## START
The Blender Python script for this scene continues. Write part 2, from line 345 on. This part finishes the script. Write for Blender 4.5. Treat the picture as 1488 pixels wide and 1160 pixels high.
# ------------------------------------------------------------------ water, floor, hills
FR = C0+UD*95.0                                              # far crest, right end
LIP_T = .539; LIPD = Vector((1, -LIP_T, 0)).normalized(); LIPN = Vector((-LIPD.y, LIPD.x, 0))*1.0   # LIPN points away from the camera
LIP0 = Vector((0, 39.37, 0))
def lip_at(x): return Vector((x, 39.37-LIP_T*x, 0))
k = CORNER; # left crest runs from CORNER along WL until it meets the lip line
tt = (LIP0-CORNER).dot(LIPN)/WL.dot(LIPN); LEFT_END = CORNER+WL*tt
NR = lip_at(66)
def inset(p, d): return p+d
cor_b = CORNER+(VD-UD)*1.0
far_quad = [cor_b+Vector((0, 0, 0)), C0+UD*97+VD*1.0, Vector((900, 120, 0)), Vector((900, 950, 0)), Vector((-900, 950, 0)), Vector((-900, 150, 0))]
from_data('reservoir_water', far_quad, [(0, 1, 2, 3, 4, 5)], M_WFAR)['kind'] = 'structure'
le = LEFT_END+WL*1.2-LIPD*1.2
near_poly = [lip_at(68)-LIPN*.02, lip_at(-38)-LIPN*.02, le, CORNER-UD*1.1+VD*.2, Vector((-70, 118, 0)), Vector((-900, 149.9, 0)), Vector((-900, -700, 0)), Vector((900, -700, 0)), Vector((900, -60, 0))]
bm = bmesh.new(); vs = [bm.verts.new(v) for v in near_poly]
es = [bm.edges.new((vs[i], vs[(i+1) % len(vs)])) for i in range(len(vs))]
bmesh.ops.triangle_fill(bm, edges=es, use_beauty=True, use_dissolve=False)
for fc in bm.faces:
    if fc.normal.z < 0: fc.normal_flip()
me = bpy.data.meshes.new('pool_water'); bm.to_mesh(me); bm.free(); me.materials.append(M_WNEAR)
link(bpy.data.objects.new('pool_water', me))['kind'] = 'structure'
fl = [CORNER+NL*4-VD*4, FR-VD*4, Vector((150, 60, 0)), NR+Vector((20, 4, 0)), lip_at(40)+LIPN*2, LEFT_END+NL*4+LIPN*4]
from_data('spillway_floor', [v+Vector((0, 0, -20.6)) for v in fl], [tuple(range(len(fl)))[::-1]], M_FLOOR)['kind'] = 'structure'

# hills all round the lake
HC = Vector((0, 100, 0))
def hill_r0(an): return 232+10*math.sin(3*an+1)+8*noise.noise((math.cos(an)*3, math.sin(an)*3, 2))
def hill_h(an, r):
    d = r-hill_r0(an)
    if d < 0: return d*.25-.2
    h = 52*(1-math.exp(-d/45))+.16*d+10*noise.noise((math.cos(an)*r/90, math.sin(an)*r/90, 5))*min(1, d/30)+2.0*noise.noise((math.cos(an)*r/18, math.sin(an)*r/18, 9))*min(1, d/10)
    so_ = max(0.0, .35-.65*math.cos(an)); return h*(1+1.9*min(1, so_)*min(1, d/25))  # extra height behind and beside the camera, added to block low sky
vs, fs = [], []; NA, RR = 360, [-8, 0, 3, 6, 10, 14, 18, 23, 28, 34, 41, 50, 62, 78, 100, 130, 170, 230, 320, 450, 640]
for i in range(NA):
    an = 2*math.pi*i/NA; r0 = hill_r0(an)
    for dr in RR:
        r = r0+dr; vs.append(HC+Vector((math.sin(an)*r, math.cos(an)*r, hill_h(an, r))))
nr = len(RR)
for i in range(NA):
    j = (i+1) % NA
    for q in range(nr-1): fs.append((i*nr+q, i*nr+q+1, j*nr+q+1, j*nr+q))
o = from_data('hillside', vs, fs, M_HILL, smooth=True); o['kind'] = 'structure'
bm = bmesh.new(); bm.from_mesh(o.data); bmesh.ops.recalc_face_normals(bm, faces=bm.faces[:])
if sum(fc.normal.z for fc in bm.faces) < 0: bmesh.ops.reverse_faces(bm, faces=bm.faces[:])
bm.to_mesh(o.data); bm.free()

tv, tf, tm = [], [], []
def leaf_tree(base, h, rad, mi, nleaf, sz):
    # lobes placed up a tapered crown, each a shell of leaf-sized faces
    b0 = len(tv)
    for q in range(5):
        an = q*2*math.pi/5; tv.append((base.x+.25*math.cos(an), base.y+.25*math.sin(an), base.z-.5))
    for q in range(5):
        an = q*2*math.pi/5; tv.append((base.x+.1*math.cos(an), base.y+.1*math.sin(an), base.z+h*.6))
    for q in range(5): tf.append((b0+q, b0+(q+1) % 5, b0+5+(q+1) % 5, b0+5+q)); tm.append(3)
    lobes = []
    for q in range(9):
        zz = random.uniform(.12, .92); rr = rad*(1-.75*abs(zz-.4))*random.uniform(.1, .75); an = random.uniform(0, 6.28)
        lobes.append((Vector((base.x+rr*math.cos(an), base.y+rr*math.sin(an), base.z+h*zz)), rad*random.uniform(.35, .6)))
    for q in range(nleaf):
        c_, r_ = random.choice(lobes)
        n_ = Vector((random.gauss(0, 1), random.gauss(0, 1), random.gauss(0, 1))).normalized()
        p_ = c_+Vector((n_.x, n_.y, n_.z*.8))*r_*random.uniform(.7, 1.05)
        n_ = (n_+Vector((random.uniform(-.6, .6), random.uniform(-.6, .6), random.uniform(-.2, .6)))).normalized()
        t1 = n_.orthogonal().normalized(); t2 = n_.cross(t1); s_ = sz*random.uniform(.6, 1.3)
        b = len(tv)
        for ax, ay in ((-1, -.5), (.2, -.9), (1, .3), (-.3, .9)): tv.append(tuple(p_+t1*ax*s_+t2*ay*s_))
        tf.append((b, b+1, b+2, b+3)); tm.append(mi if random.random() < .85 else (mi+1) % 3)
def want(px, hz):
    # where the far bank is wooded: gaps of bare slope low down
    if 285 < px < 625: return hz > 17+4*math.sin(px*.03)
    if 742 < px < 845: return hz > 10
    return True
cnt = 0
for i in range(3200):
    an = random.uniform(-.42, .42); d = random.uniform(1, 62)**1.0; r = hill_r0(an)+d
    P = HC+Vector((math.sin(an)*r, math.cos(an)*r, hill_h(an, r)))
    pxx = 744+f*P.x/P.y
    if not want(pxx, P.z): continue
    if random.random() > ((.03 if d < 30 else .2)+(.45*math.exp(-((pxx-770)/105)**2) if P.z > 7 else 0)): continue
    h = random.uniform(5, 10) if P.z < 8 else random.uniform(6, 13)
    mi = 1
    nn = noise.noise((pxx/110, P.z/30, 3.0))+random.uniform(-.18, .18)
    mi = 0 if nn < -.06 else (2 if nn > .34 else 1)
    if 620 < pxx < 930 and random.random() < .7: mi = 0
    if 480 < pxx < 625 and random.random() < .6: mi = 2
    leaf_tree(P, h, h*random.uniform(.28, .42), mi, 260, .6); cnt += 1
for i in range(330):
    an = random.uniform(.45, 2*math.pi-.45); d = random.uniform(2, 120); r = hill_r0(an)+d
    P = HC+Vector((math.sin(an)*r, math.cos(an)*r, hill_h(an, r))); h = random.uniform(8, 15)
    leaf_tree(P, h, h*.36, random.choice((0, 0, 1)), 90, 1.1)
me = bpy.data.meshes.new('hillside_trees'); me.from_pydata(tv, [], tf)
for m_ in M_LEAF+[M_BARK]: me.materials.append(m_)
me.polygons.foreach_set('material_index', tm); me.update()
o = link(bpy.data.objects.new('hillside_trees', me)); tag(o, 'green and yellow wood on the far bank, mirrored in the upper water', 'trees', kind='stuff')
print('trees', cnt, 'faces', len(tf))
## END
**Task statement**
Extract the complete listing verbatim.

**Final result**
The Blender Python script for this scene continues. Write part 2, from line 345 on. This part finishes the script. Write for Blender 4.5. Treat the picture as 1488 pixels wide and 1160 pixels high.
# ------------------------------------------------------------------ water, floor, hills
FR = C0+UD*95.0                                              # far crest, right end
LIP_T = .539; LIPD = Vector((1, -LIP_T, 0)).normalized(); LIPN = Vector((-LIPD.y, LIPD.x, 0))*1.0   # LIPN points away from the camera
LIP0 = Vector((0, 39.37, 0))
def lip_at(x): return Vector((x, 39.37-LIP_T*x, 0))
k = CORNER; # left crest runs from CORNER along WL until it meets the lip line
tt = (LIP0-CORNER).dot(LIPN)/WL.dot(LIPN); LEFT_END = CORNER+WL*tt
NR = lip_at(66)
def inset(p, d): return p+d
cor_b = CORNER+(VD-UD)*1.0
far_quad = [cor_b+Vector((0, 0, 0)), C0+UD*97+VD*1.0, Vector((900, 120, 0)), Vector((900, 950, 0)), Vector((-900, 950, 0)), Vector((-900, 150, 0))]
from_data('reservoir_water', far_quad, [(0, 1, 2, 3, 4, 5)], M_WFAR)['kind'] = 'structure'
le = LEFT_END+WL*1.2-LIPD*1.2
near_poly = [lip_at(68)-LIPN*.02, lip_at(-38)-LIPN*.02, le, CORNER-UD*1.1+VD*.2, Vector((-70, 118, 0)), Vector((-900, 149.9, 0)), Vector((-900, -700, 0)), Vector((900, -700, 0)), Vector((900, -60, 0))]
bm = bmesh.new(); vs = [bm.verts.new(v) for v in near_poly]
es = [bm.edges.new((vs[i], vs[(i+1) % len(vs)])) for i in range(len(vs))]
bmesh.ops.triangle_fill(bm, edges=es, use_beauty=True, use_dissolve=False)
for fc in bm.faces:
    if fc.normal.z < 0: fc.normal_flip()
me = bpy.data.meshes.new('pool_water'); bm.to_mesh(me); bm.free(); me.materials.append(M_WNEAR)
link(bpy.data.objects.new('pool_water', me))['kind'] = 'structure'
fl = [CORNER+NL*4-VD*4, FR-VD*4, Vector((150, 60, 0)), NR+Vector((20, 4, 0)), lip_at(40)+LIPN*2, LEFT_END+NL*4+LIPN*4]
from_data('spillway_floor', [v+Vector((0, 0, -20.6)) for v in fl], [tuple(range(len(fl)))[::-1]], M_FLOOR)['kind'] = 'structure'

# hills all round the lake
HC = Vector((0, 100, 0))
def hill_r0(an): return 232+10*math.sin(3*an+1)+8*noise.noise((math.cos(an)*3, math.sin(an)*3, 2))
def hill_h(an, r):
    d = r-hill_r0(an)
    if d < 0: return d*.25-.2
    h = 52*(1-math.exp(-d/45))+.16*d+10*noise.noise((math.cos(an)*r/90, math.sin(an)*r/90, 5))*min(1, d/30)+2.0*noise.noise((math.cos(an)*r/18, math.sin(an)*r/18, 9))*min(1, d/10)
    so_ = max(0.0, .35-.65*math.cos(an)); return h*(1+1.9*min(1, so_)*min(1, d/25))  # extra height behind and beside the camera, added to block low sky
vs, fs = [], []; NA, RR = 360, [-8, 0, 3, 6, 10, 14, 18, 23, 28, 34, 41, 50, 62, 78, 100, 130, 170, 230, 320, 450, 640]
for i in range(NA):
    an = 2*math.pi*i/NA; r0 = hill_r0(an)
    for dr in RR:
        r = r0+dr; vs.append(HC+Vector((math.sin(an)*r, math.cos(an)*r, hill_h(an, r))))
nr = len(RR)
for i in range(NA):
    j = (i+1) % NA
    for q in range(nr-1): fs.append((i*nr+q, i*nr+q+1, j*nr+q+1, j*nr+q))
o = from_data('hillside', vs, fs, M_HILL, smooth=True); o['kind'] = 'structure'
bm = bmesh.new(); bm.from_mesh(o.data); bmesh.ops.recalc_face_normals(bm, faces=bm.faces[:])
if sum(fc.normal.z for fc in bm.faces) < 0: bmesh.ops.reverse_faces(bm, faces=bm.faces[:])
bm.to_mesh(o.data); bm.free()

tv, tf, tm = [], [], []
def leaf_tree(base, h, rad, mi, nleaf, sz):
    # lobes placed up a tapered crown, each a shell of leaf-sized faces
    b0 = len(tv)
    for q in range(5):
        an = q*2*math.pi/5; tv.append((base.x+.25*math.cos(an), base.y+.25*math.sin(an), base.z-.5))
    for q in range(5):
        an = q*2*math.pi/5; tv.append((base.x+.1*math.cos(an), base.y+.1*math.sin(an), base.z+h*.6))
    for q in range(5): tf.append((b0+q, b0+(q+1) % 5, b0+5+(q+1) % 5, b0+5+q)); tm.append(3)
    lobes = []
    for q in range(9):
        zz = random.uniform(.12, .92); rr = rad*(1-.75*abs(zz-.4))*random.uniform(.1, .75); an = random.uniform(0, 6.28)
        lobes.append((Vector((base.x+rr*math.cos(an), base.y+rr*math.sin(an), base.z+h*zz)), rad*random.uniform(.35, .6)))
    for q in range(nleaf):
        c_, r_ = random.choice(lobes)
        n_ = Vector((random.gauss(0, 1), random.gauss(0, 1), random.gauss(0, 1))).normalized()
        p_ = c_+Vector((n_.x, n_.y, n_.z*.8))*r_*random.uniform(.7, 1.05)
        n_ = (n_+Vector((random.uniform(-.6, .6), random.uniform(-.6, .6), random.uniform(-.2, .6)))).normalized()
        t1 = n_.orthogonal().normalized(); t2 = n_.cross(t1); s_ = sz*random.uniform(.6, 1.3)
        b = len(tv)
        for ax, ay in ((-1, -.5), (.2, -.9), (1, .3), (-.3, .9)): tv.append(tuple(p_+t1*ax*s_+t2*ay*s_))
        tf.append((b, b+1, b+2, b+3)); tm.append(mi if random.random() < .85 else (mi+1) % 3)
def want(px, hz):
    # where the far bank is wooded: gaps of bare slope low down
    if 285 < px < 625: return hz > 17+4*math.sin(px*.03)
    if 742 < px < 845: return hz > 10
    return True
cnt = 0
for i in range(3200):
    an = random.uniform(-.42, .42); d = random.uniform(1, 62)**1.0; r = hill_r0(an)+d
    P = HC+Vector((math.sin(an)*r, math.cos(an)*r, hill_h(an, r)))
    pxx = 744+f*P.x/P.y
    if not want(pxx, P.z): continue
    if random.random() > ((.03 if d < 30 else .2)+(.45*math.exp(-((pxx-770)/105)**2) if P.z > 7 else 0)): continue
    h = random.uniform(5, 10) if P.z < 8 else random.uniform(6, 13)
    mi = 1
    nn = noise.noise((pxx/110, P.z/30, 3.0))+random.uniform(-.18, .18)
    mi = 0 if nn < -.06 else (2 if nn > .34 else 1)
    if 620 < pxx < 930 and random.random() < .7: mi = 0
    if 480 < pxx < 625 and random.random() < .6: mi = 2
    leaf_tree(P, h, h*random.uniform(.28, .42), mi, 260, .6); cnt += 1
for i in range(330):
    an = random.uniform(.45, 2*math.pi-.45); d = random.uniform(2, 120); r = hill_r0(an)+d
    P = HC+Vector((math.sin(an)*r, math.cos(an)*r, hill_h(an, r))); h = random.uniform(8, 15)
    leaf_tree(P, h, h*.36, random.choice((0, 0, 1)), 90, 1.1)
me = bpy.data.meshes.new('hillside_trees'); me.from_pydata(tv, [], tf)
for m_ in M_LEAF+[M_BARK]: me.materials.append(m_)
me.polygons.foreach_set('material_index', tm); me.update()
o = link(bpy.data.objects.new('hillside_trees', me)); tag(o, 'green and yellow wood on the far bank, mirrored in the upper water', 'trees', kind='stuff')
print('trees', cnt, 'faces', len(tf))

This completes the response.